**WHAT IS EXPECTED**
Set down every record once more, exactly as given.

**GIVEN RECORDS**
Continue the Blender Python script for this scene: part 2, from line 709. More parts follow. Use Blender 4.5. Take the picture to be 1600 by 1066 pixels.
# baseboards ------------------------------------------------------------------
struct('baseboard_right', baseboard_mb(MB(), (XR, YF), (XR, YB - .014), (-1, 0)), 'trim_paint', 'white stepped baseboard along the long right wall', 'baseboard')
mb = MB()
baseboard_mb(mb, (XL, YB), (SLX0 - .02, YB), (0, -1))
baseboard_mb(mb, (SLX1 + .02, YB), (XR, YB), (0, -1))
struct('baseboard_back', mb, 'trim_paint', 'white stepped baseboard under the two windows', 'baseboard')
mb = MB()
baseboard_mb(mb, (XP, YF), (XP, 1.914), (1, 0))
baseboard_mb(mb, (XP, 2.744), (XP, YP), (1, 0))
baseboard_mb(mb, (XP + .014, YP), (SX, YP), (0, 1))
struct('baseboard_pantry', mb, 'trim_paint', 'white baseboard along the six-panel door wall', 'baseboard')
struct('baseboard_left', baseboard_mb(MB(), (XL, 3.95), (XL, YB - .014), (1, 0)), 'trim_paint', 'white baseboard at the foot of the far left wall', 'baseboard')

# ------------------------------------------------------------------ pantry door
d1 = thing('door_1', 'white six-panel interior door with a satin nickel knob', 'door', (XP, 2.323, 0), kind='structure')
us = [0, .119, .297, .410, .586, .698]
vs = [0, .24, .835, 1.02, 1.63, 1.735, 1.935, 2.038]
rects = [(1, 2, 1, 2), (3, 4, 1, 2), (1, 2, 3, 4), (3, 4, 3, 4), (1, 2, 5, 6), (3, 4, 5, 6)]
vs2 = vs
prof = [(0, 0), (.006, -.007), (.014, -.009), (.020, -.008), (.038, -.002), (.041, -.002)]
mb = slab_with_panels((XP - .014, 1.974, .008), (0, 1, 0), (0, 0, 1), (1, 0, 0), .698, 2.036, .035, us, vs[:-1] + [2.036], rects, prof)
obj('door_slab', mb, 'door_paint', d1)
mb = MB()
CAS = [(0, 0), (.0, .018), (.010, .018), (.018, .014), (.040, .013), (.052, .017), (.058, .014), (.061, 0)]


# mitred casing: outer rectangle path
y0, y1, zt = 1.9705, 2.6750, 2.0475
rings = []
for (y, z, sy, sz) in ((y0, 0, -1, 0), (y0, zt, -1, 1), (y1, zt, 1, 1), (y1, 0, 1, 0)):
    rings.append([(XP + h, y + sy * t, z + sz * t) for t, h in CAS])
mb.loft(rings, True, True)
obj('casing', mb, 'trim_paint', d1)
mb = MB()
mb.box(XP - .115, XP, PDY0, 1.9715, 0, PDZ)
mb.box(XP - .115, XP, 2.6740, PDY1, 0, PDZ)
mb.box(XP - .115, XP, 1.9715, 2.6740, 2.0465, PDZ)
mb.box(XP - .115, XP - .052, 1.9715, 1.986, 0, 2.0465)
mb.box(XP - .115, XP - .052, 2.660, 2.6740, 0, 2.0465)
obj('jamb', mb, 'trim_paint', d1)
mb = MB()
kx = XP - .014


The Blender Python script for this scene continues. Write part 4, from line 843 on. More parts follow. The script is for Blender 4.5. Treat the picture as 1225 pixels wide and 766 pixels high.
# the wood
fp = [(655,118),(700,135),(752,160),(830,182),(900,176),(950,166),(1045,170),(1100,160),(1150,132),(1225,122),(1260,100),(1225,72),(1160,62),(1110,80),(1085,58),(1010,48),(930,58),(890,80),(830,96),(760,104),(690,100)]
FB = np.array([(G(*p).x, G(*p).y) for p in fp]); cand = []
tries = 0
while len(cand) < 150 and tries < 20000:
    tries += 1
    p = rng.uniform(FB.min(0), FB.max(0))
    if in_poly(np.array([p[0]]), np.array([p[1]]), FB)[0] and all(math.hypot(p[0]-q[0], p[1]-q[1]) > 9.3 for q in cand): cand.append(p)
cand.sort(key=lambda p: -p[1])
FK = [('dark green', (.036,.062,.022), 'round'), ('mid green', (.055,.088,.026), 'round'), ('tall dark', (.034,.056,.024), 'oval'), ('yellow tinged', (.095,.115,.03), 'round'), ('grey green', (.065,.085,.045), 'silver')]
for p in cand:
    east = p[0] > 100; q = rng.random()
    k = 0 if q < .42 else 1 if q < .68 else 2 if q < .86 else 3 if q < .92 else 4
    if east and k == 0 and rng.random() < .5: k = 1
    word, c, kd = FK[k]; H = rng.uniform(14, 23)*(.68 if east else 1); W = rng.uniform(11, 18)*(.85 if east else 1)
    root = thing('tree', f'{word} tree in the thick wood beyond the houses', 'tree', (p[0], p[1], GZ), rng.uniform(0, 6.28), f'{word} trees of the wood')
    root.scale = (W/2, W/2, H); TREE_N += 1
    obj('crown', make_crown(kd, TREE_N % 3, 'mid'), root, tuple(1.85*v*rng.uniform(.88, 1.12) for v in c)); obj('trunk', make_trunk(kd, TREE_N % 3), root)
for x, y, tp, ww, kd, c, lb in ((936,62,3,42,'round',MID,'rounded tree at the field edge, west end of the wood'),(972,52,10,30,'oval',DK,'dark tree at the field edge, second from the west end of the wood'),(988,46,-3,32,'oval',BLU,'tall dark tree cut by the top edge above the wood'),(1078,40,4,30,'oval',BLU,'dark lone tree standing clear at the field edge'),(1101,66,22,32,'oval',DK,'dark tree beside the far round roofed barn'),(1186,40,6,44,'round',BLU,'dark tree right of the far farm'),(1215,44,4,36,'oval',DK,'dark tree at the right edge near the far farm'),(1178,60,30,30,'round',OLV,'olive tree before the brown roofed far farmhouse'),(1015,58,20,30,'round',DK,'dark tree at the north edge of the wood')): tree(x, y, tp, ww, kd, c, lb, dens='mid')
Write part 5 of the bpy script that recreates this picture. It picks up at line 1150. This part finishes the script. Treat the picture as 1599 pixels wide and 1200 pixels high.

**SOLUTION TO THE PROBLEM**
Continue the Blender Python script for this scene: part 2, from line 709. More parts follow. Use Blender 4.5. Take the picture to be 1600 by 1066 pixels.
# baseboards ------------------------------------------------------------------
struct('baseboard_right', baseboard_mb(MB(), (XR, YF), (XR, YB - .014), (-1, 0)), 'trim_paint', 'white stepped baseboard along the long right wall', 'baseboard')
mb = MB()
baseboard_mb(mb, (XL, YB), (SLX0 - .02, YB), (0, -1))
baseboard_mb(mb, (SLX1 + .02, YB), (XR, YB), (0, -1))
struct('baseboard_back', mb, 'trim_paint', 'white stepped baseboard under the two windows', 'baseboard')
mb = MB()
baseboard_mb(mb, (XP, YF), (XP, 1.914), (1, 0))
baseboard_mb(mb, (XP, 2.744), (XP, YP), (1, 0))
baseboard_mb(mb, (XP + .014, YP), (SX, YP), (0, 1))
struct('baseboard_pantry', mb, 'trim_paint', 'white baseboard along the six-panel door wall', 'baseboard')
struct('baseboard_left', baseboard_mb(MB(), (XL, 3.95), (XL, YB - .014), (1, 0)), 'trim_paint', 'white baseboard at the foot of the far left wall', 'baseboard')

# ------------------------------------------------------------------ pantry door
d1 = thing('door_1', 'white six-panel interior door with a satin nickel knob', 'door', (XP, 2.323, 0), kind='structure')
us = [0, .119, .297, .410, .586, .698]
vs = [0, .24, .835, 1.02, 1.63, 1.735, 1.935, 2.038]
rects = [(1, 2, 1, 2), (3, 4, 1, 2), (1, 2, 3, 4), (3, 4, 3, 4), (1, 2, 5, 6), (3, 4, 5, 6)]
vs2 = vs
prof = [(0, 0), (.006, -.007), (.014, -.009), (.020, -.008), (.038, -.002), (.041, -.002)]
mb = slab_with_panels((XP - .014, 1.974, .008), (0, 1, 0), (0, 0, 1), (1, 0, 0), .698, 2.036, .035, us, vs[:-1] + [2.036], rects, prof)
obj('door_slab', mb, 'door_paint', d1)
mb = MB()
CAS = [(0, 0), (.0, .018), (.010, .018), (.018, .014), (.040, .013), (.052, .017), (.058, .014), (.061, 0)]


# mitred casing: outer rectangle path
y0, y1, zt = 1.9705, 2.6750, 2.0475
rings = []
for (y, z, sy, sz) in ((y0, 0, -1, 0), (y0, zt, -1, 1), (y1, zt, 1, 1), (y1, 0, 1, 0)):
    rings.append([(XP + h, y + sy * t, z + sz * t) for t, h in CAS])
mb.loft(rings, True, True)
obj('casing', mb, 'trim_paint', d1)
mb = MB()
mb.box(XP - .115, XP, PDY0, 1.9715, 0, PDZ)
mb.box(XP - .115, XP, 2.6740, PDY1, 0, PDZ)
mb.box(XP - .115, XP, 1.9715, 2.6740, 2.0465, PDZ)
mb.box(XP - .115, XP - .052, 1.9715, 1.986, 0, 2.0465)
mb.box(XP - .115, XP - .052, 2.660, 2.6740, 0, 2.0465)
obj('jamb', mb, 'trim_paint', d1)
mb = MB()
kx = XP - .014


The Blender Python script for this scene continues. Write part 4, from line 843 on. More parts follow. The script is for Blender 4.5. Treat the picture as 1225 pixels wide and 766 pixels high.
# the wood
fp = [(655,118),(700,135),(752,160),(830,182),(900,176),(950,166),(1045,170),(1100,160),(1150,132),(1225,122),(1260,100),(1225,72),(1160,62),(1110,80),(1085,58),(1010,48),(930,58),(890,80),(830,96),(760,104),(690,100)]
FB = np.array([(G(*p).x, G(*p).y) for p in fp]); cand = []
tries = 0
while len(cand) < 150 and tries < 20000:
    tries += 1
    p = rng.uniform(FB.min(0), FB.max(0))
    if in_poly(np.array([p[0]]), np.array([p[1]]), FB)[0] and all(math.hypot(p[0]-q[0], p[1]-q[1]) > 9.3 for q in cand): cand.append(p)
cand.sort(key=lambda p: -p[1])
FK = [('dark green', (.036,.062,.022), 'round'), ('mid green', (.055,.088,.026), 'round'), ('tall dark', (.034,.056,.024), 'oval'), ('yellow tinged', (.095,.115,.03), 'round'), ('grey green', (.065,.085,.045), 'silver')]
for p in cand:
    east = p[0] > 100; q = rng.random()
    k = 0 if q < .42 else 1 if q < .68 else 2 if q < .86 else 3 if q < .92 else 4
    if east and k == 0 and rng.random() < .5: k = 1
    word, c, kd = FK[k]; H = rng.uniform(14, 23)*(.68 if east else 1); W = rng.uniform(11, 18)*(.85 if east else 1)
    root = thing('tree', f'{word} tree in the thick wood beyond the houses', 'tree', (p[0], p[1], GZ), rng.uniform(0, 6.28), f'{word} trees of the wood')
    root.scale = (W/2, W/2, H); TREE_N += 1
    obj('crown', make_crown(kd, TREE_N % 3, 'mid'), root, tuple(1.85*v*rng.uniform(.88, 1.12) for v in c)); obj('trunk', make_trunk(kd, TREE_N % 3), root)
for x, y, tp, ww, kd, c, lb in ((936,62,3,42,'round',MID,'rounded tree at the field edge, west end of the wood'),(972,52,10,30,'oval',DK,'dark tree at the field edge, second from the west end of the wood'),(988,46,-3,32,'oval',BLU,'tall dark tree cut by the top edge above the wood'),(1078,40,4,30,'oval',BLU,'dark lone tree standing clear at the field edge'),(1101,66,22,32,'oval',DK,'dark tree beside the far round roofed barn'),(1186,40,6,44,'round',BLU,'dark tree right of the far farm'),(1215,44,4,36,'oval',DK,'dark tree at the right edge near the far farm'),(1178,60,30,30,'round',OLV,'olive tree before the brown roofed far farmhouse'),(1015,58,20,30,'round',DK,'dark tree at the north edge of the wood')): tree(x, y, tp, ww, kd, c, lb, dens='mid')
Write part 5 of the bpy script that recreates this picture. It picks up at line 1150. This part finishes the script. Treat the picture as 1599 pixels wide and 1200 pixels high.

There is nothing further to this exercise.